The select members of SubDeb spend a lot of time fundraising, planning and preparing for the dance. Guests tend to usually have a great time enjoying the decorations, party snacks, music and time spent with their friends. This sounds pretty grand until you are aware of the very traditional implications of SubDeb.

While this dance is well planned by the group of girls from MHS, there’s some controversy about who and what SubDeb is for. The only people that seem to be getting all the attention and having the best time are the girls that planned this event.

When attending SubDeb, you will find that these girls, along with the girls from the MHS Pride club, are the ones that seem to benefit from the event the most. Along with all of the fun they have together, their parents are all there to watch this happen too. This, to me, seems very similar to what SubDeb was intended for 400 years ago.

Debutantes are dances that many countries have ingrained in traditions since the 16th century. The dances were considered to be a family’s announcement of their daughter being old enough for marriage. In most circumstances, the dance was thrown for those who were white, rich and popular. And, in order for you to be invited to one of these occasions, you also had to meet the same requirements. 

Debutantes in the past were not solely for the daughter’s amusement, but they were beneficial to the social status of their family. To be at the top of the “popularity pyramid” was a successful mission in some people’s eyes. Compared to MHS’ version of SubDeb, this history still seems pretty relevant.

Instead of PRIDE members planning this event and having their parents be a part of it, I think that a good alternative is to let anyone who wants to help plan this should be able to. Have sign up sheets open to all, schedule times to plan the event ahead of time, and make sure everyone that wants to be is included.

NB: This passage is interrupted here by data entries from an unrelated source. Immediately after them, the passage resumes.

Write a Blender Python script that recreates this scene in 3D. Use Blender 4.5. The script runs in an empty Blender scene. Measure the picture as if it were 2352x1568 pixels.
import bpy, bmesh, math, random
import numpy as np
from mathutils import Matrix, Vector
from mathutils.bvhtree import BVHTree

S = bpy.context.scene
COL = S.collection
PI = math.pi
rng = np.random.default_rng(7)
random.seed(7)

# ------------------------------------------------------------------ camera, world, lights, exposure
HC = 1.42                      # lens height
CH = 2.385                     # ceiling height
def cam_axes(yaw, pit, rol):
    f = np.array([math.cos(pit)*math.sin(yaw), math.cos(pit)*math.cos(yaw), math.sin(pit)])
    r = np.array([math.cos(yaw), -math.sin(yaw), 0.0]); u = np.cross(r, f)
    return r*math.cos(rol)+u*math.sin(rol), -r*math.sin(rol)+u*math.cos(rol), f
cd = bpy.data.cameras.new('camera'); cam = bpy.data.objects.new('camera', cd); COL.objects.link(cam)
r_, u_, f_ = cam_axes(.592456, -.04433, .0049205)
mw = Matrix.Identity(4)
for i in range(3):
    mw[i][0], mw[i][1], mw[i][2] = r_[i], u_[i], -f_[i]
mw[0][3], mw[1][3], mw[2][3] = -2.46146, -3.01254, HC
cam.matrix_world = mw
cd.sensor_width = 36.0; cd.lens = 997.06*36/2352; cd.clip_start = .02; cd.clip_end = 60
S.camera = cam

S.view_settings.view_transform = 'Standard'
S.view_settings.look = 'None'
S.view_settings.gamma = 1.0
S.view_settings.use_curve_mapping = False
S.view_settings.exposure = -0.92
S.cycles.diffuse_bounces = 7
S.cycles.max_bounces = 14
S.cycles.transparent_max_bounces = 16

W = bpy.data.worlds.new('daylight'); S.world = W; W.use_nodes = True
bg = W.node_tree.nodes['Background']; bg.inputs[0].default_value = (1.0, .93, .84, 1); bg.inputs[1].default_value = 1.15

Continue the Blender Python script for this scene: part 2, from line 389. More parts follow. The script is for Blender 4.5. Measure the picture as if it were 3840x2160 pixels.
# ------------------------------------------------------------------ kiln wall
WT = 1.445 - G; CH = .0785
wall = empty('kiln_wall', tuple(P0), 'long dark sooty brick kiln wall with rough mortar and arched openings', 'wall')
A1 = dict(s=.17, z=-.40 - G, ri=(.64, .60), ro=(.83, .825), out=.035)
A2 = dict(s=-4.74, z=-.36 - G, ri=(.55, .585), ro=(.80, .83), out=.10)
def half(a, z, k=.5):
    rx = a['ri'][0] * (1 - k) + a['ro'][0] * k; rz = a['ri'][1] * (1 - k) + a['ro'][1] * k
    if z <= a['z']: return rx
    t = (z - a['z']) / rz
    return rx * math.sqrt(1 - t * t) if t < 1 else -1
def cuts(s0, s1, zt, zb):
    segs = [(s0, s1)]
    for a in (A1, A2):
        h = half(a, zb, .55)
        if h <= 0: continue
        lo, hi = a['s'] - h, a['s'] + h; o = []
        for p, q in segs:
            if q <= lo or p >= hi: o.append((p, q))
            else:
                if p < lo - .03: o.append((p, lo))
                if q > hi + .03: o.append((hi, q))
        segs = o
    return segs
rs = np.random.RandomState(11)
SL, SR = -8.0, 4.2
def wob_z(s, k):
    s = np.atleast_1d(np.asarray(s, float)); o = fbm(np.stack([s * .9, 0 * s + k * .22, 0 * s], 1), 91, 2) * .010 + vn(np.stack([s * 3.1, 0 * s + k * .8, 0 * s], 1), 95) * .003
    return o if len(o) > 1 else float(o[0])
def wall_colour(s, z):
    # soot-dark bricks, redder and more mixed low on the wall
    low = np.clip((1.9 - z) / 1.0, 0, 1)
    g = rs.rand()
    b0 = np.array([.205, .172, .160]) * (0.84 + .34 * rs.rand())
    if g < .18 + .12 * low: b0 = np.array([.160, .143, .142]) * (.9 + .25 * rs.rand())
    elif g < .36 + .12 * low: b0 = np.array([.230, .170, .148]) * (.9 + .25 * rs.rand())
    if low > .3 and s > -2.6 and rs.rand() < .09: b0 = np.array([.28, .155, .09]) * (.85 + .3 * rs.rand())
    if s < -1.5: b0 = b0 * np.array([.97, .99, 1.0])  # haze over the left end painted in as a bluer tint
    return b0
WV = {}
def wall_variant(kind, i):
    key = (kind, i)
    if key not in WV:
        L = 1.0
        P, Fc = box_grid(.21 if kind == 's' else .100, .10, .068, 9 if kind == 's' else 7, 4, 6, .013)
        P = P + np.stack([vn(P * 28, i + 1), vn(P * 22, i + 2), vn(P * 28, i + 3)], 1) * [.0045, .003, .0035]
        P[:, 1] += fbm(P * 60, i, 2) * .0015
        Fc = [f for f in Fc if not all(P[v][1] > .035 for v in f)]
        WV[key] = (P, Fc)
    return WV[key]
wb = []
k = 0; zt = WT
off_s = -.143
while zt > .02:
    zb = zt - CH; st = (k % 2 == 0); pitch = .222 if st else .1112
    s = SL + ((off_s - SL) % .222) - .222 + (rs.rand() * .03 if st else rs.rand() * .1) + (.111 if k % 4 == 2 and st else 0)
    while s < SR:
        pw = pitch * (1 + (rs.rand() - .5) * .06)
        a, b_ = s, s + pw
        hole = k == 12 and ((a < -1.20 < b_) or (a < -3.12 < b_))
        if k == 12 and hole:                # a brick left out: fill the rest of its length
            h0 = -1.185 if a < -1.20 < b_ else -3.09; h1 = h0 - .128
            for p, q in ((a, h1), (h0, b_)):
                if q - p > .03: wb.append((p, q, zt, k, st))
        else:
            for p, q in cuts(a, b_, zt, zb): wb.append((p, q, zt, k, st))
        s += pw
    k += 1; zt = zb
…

This way no one is left out like many were in the past, and racism and prejudice can be a thing of the past for the surrounding community and members of MHS. As of now, the SubDeb committee mainly consists of caucasians. Living in 2020 has enabled us to reach out and try new, different things, no matter what race you are. This is what many of our ancestors fought for, and now that everyone has that opportunity, they should feel free to take it.